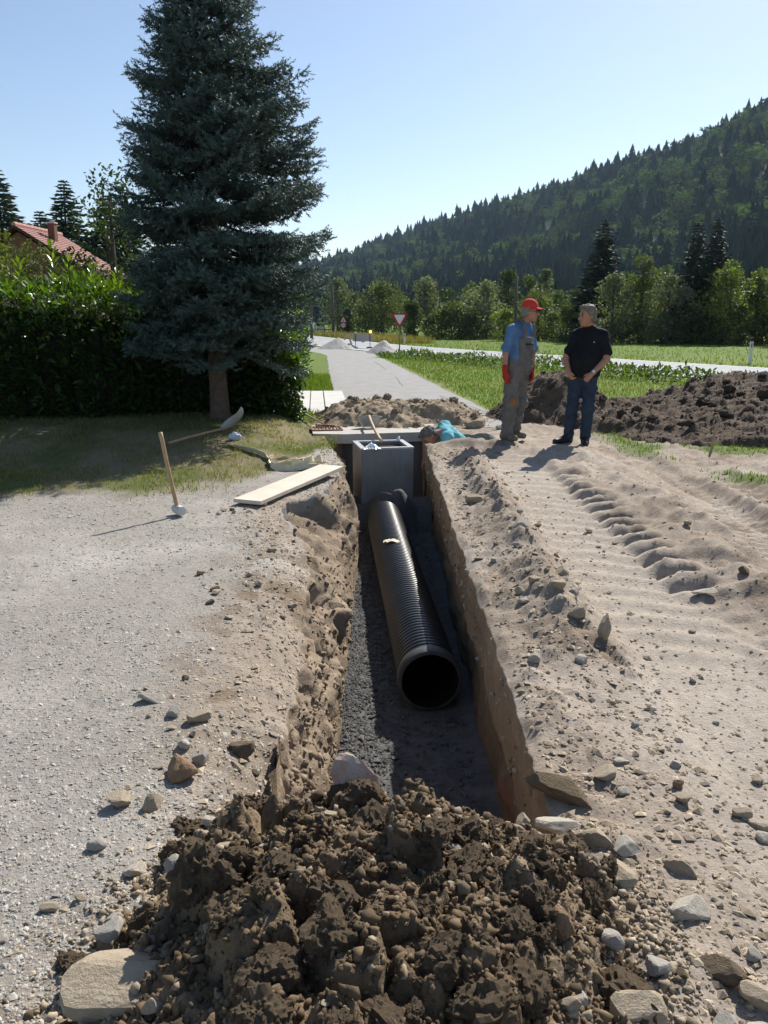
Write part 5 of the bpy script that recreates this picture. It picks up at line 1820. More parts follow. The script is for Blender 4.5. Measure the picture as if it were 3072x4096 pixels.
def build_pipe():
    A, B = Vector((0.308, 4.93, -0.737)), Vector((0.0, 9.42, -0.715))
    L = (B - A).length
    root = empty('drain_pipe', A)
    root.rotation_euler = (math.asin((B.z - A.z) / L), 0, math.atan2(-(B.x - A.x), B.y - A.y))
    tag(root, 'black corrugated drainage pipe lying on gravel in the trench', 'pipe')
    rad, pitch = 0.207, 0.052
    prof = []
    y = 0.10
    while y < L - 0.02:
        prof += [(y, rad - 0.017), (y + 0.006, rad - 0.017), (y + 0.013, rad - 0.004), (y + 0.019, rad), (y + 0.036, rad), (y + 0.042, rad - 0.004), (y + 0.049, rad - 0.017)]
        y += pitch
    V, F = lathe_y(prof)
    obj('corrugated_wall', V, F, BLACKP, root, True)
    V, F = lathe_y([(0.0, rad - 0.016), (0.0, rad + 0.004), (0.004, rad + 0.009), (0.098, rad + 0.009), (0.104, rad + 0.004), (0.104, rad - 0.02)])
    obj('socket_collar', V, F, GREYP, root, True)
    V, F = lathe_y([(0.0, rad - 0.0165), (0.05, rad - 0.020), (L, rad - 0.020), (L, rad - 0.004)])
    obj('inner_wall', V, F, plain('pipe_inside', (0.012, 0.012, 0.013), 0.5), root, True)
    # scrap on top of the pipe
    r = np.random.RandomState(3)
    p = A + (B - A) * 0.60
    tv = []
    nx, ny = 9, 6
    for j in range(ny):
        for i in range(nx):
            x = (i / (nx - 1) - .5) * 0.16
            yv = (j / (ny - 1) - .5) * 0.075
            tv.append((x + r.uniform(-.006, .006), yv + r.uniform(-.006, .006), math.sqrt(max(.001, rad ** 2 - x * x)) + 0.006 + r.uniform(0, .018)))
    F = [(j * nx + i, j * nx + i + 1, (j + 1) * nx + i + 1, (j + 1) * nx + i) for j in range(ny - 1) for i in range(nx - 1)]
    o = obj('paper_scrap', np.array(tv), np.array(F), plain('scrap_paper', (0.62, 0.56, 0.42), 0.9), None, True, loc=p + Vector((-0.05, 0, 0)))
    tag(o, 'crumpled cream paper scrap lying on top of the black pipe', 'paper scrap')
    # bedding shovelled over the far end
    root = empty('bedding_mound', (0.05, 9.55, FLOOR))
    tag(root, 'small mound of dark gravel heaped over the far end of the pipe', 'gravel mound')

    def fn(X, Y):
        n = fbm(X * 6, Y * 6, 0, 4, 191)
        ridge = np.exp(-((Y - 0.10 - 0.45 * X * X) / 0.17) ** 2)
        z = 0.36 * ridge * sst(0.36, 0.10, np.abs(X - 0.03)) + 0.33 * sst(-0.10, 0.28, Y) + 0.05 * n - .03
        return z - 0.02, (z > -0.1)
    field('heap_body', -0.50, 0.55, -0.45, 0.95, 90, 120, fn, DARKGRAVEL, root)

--

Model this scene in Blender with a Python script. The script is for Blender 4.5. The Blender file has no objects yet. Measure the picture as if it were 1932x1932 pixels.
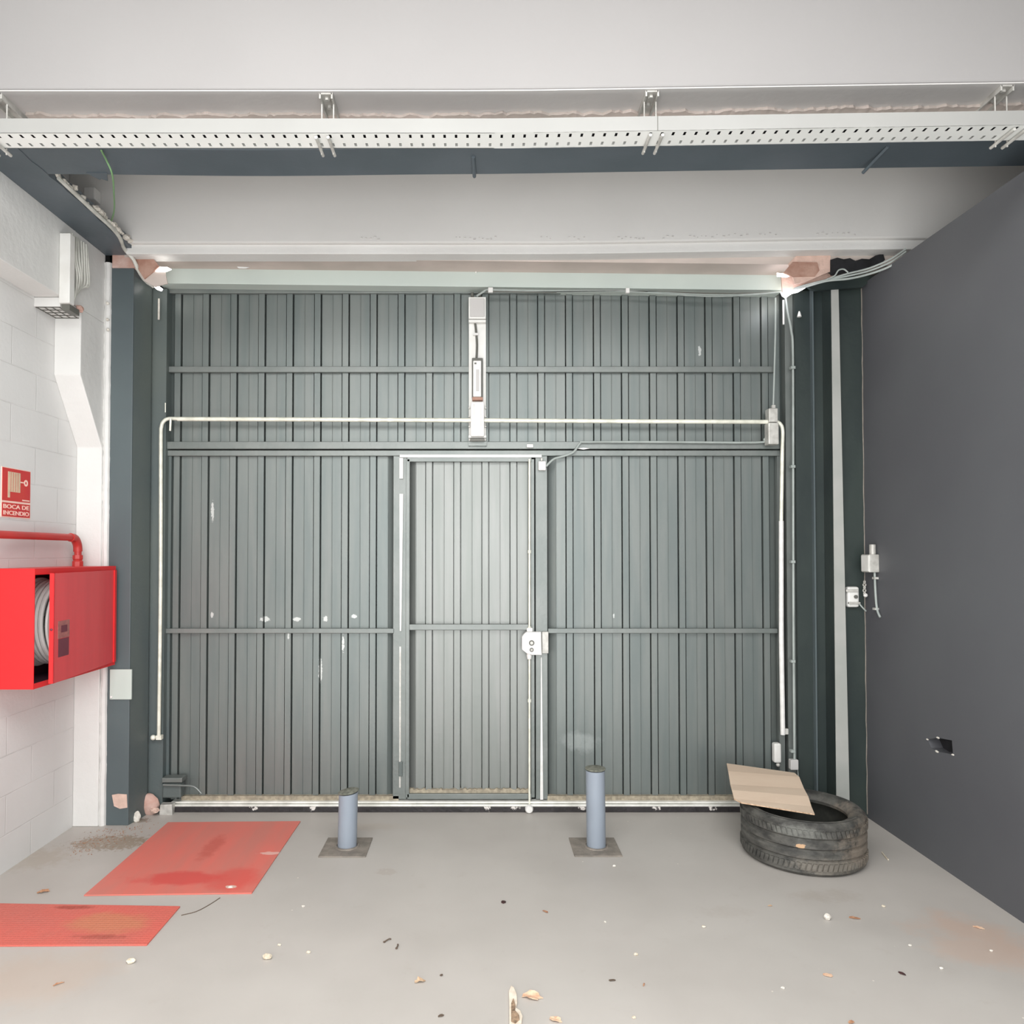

_PROMPT_
Pick out and copy every line that contains the word "this".

_OUTPUT_
Write part 5 of the bpy script that recreates this picture. It picks up at line 1820. More parts follow. The script is for Blender 4.5. Measure the picture as if it were 3072x4096 pixels.
Model this scene in Blender with a Python script. The script is for Blender 4.5. The Blender file has no objects yet. Measure the picture as if it were 1932x1932 pixels.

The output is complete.